A slowdown in infrastructure and real estate projects has weighed on demand for construction equipment. After three years of consecutive growth in volumes, sales of such equipment including excavators and backhoe loaders, have been affected since the crisis at IL&FS (infrastructure and leasing Financial Services) broke.
It is expected to end this calendar year with a decline of 15-18 per cent, the sharpest in many years.
The slowdown has prompted the manufacturers of construction equipment to shut plants and recalibrate their plans. They expect the impact of the recent measures announced by the government to re-boot the economy and infrastructure to show in the next three to six months.
Take the case of Tata Hitachi. The company that makes road excavators for mining and infrastructure sectors was forced to shut its plants Dharwad, Karnataka and Kharagpur in West Bengal — 24 days in the last four months, said Sandeep Singh, managing director, Tata Hitachi.
“Our plants which till last year were operating at 75-80 per cent capacity utilization are now running at half the capacity,” said Singh. As a result, Tata Hitachi has deferred 30 per cent planned expenditure for the current financial year. Most of it, he added, is related to volume expansion. Singh, who is also president of the Construction Equipment Manufacturers Association, expects the industry to end the calendar year with a decline of 15-18 per cent over the last year.
Subir Kumar Chowdhury, managing director and chief executive of JCB India, has similar views.

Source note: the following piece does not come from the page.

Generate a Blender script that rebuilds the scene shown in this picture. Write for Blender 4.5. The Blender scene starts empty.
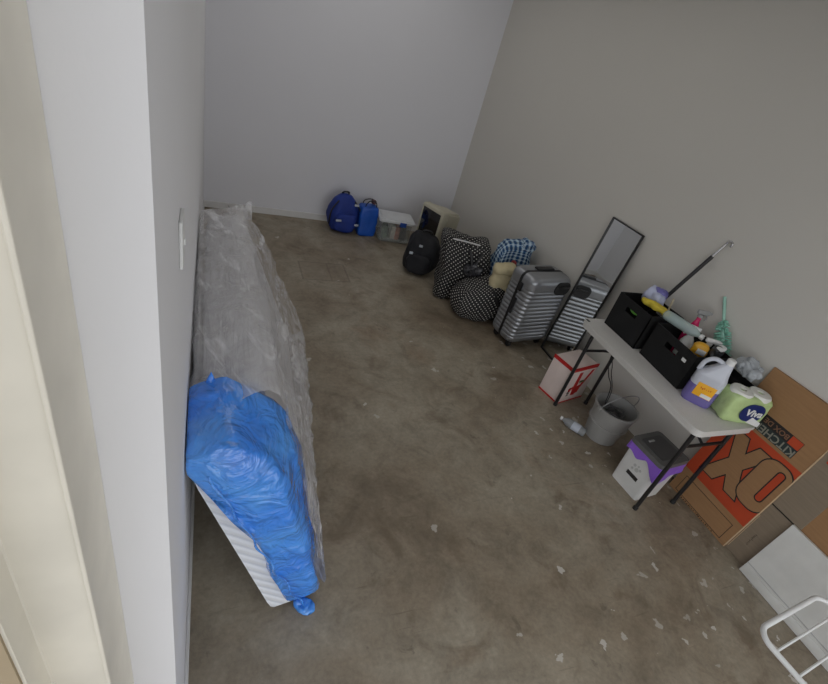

The disruption of the payment cycle, which is causing liquidity challenges and stress for NBFCs, has impacted the industry, he said.
“At JCB we are equally affected with these developments, and are now re-calibrating our business to adjust to the lower demand,” he said. Chowdhury is hopeful that the announcement of large-scale infrastructure projects together with a strong focus on rural development should help in demand revival.
To be sure, roads have been the primary growth engine for CE demand in the past three years since calendar year 2016. Therefore, a contraction in road project awards in the current year has impacted demand for CEs adversely. The expected contraction in the current year comes on back of last three years of growth — 30 per cent in calendar year 2018. However, growth started contracting in early part of 2019 in the run-up to the general elections. Till September, industry volumes have contracted by over 20 per cent.
CARE Ratings expects the overall pace of road construction to slow down to about 26-27 km per day during FY2019-20 (refers to period April to March) owing to slow down in pace of awards, limited budgetary support, high risk aversion of public sector banks to infrastructure projects, worsened liquidity position of NBFCs and disruption in construction activity during monsoon and high cost of land acquisition.
ICRA has revised the outlook on the Construction Equipment (CE) sector to Negative. Demand headwinds are likely to continue in the near-term unless there is a course correction by the public sector.
But not everyone is complaining. Ajay Mandahr, CEO of Escorts Construction Equipment, pointed out that the September quarter is generally the weakest for CE Industry due to monsoon. A better planning network expansion, new product launches, proactive field approach, etc has helped Escorts gain market share in this quarter.
He, however, conceded that elections, liquidity crisis, heavy and extended monsoons in major markets, delayed payment, have impacted the industry adversely.
“Growth in construction equipment in the previous years was fuel by government investments. We expect the government to take the lead and front end the infrastructure investments. India still has infra deficit and would need $1-1.5 trillion in the next four-five years to overcome this,” he said.
The weakness in demand for such CE however, has so far not translated into lower rentals for construction companies, said MS Unnikrishnan, managing director and chief executive officer, Thermax.
“There is an anticipation that the demand slowdown for such equipment will bring down rentals, but that has not happened so far. It may happen going forward.” He added the weakness in demand has improved availability of certain specialty cranes which was not the case earlier. Others agreed.
“We can plan for just in time and getting equipment for shorter duration which was not happening before," said Vimal Kejriwal, managing director and chief executive officer for KEC International said pointing out that there is a “marginal impact” on rentals, but availability and lead time reduced.